In the early 1950s we moved to a house on the edge of town, about a mile out. Both my parents used their bicycles to cycle into town. Most men worked in one of the three factories in the town, and either walked to work or cycled. Some came home for lunch. At rush hour in the morning and evening, the roads were a swarm of cyclists. Hardly anyone drove to work.
There were only two other houses in our road when we moved there, but gradually more were built until the road was full. All houses had garages, but people acquired cars gradually, as they could afford them, usually small cars like Morris Minors or Ford Prefects. When the first Austin Mini came out in 1959, it cost £500 new. It was quite basic. Later my girlfriend had one, which often broke down, due to water getting into the engine compartment. I remember putting a rubber glove over the distributor, with the wires passing through the cut-off fingers, to protect it from rain. This worked. Cars are much more reliable now and last much longer, but hardly anyone services them themselves, as they used to.
Gradually over the decades, more and more people acquired cars, the roads filled up, more and bigger roads were built, and the car became an almost essential consumer durable for families, with lifestyles built around it. There are now around 33 million cars on the road and the extent of household car ownership is nearly 70%. Now, towns, shopping areas, and housing estates are designed around the car. With garage parking, on-street parking, car park areas, living, working and shopping areas are dominated by cars, and the air quality in some areas is terrible. Many tragic accidents have occurred.
Some new housing developments in the middle of the countryside are approved, where there are almost no local facilities, so that everything a person or family needs requires a fresh car journey to the nearest town. This makes little sense.
Driving is a very socially isolating activity. Everyone in their own little box. People can be quite rude to each other when separated off like that, rather like anonymous hate mail on social media today.
Air Travel
I had two foreign holidays with my family, a week in Ostend in about 1952 and two weeks in a holiday camp in the South of France in about 1953, to which we travelled by train. Air travel was not a part of my childhood experience. The change has been huge

The first passenger flight across the Atlantic was in 1939, on a Pan-Am Boeing B-314 seaplane, with 22 passengers. Air travel for passengers has grown rapidly, from a zero base in around 1939. Worldwide, the number of passengers annually is in the region of 5 billion, which is over double the figure for 2004.
Frequent fliers, privately-owned aircraft, and internal journeys which could easily be taken by train, contribute greatly to these totals. The environmental impacts are high, including noise and bad air quality around airports, and serious contributions to the carbon dioxide in the atmosphere. 7% of UK emissions are from air travel. There is little prospect of these harmful emissions and noise being reduced in the near future, although according to UK Government plans emissions from aeroplanes will be reduced to near zero by 2050, due to electrification, hydrogen fuels and sustainable aircraft fuels. But progress in these areas is very slow, and unless there are very substantial reductions in air travel, this reduction in emissions seems very unlikely to occur.

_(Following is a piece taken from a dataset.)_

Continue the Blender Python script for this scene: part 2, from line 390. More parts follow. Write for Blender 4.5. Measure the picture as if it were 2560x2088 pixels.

Air travel is effectively subsidised, because there is no tax on aviation fuel, and no penalties for the environmental damage. Governments try to justify this in three ways. Firstly, air travel creates jobs and encourages business, secondly, it is popular with the voting air travelling public, and thirdly, if one country acting alone clamps down on its air travel industry, it would create a competitive disadvantage for itself.
The solution lies mostly in international or regional cooperation, to share research and cooperate in the production of quieter, less polluting aircraft, and in adopting a demand management plan which could include a green environmental damage levy on ticket prices. IATA is the international trade association for airlines, and does a good job in many ways, but it does not represent public or environmental interests.
Media and Communications
We were connected to the telephone in the early 1950s. Before that, communication was by letter, and there were two postal collections and deliveries each day. We didn’t use the phone much, and when we did, it was just to pass a message, for example, ‘We’ll see you at about 3pm on Saturday, OK?’. When the phone rang, it was an event. People didn’t chat on the phone.
We watched the Queen’s coronation in 1953 on a small TV at our neighbour’s house, as we didn’t own a TV at the time. Over the coming decades, watching TV grew on us, starting from a low base, like Play for Today on a Sunday evening, to just watching the 9 o’clock news, to watching a series like The Onedin Line in the 1970s. After that, people started watching daytime TV too and the average number of hours people watched just kept growing, until social media came in a few years ago, and some people now spend hours every day on that. Another isolating experience.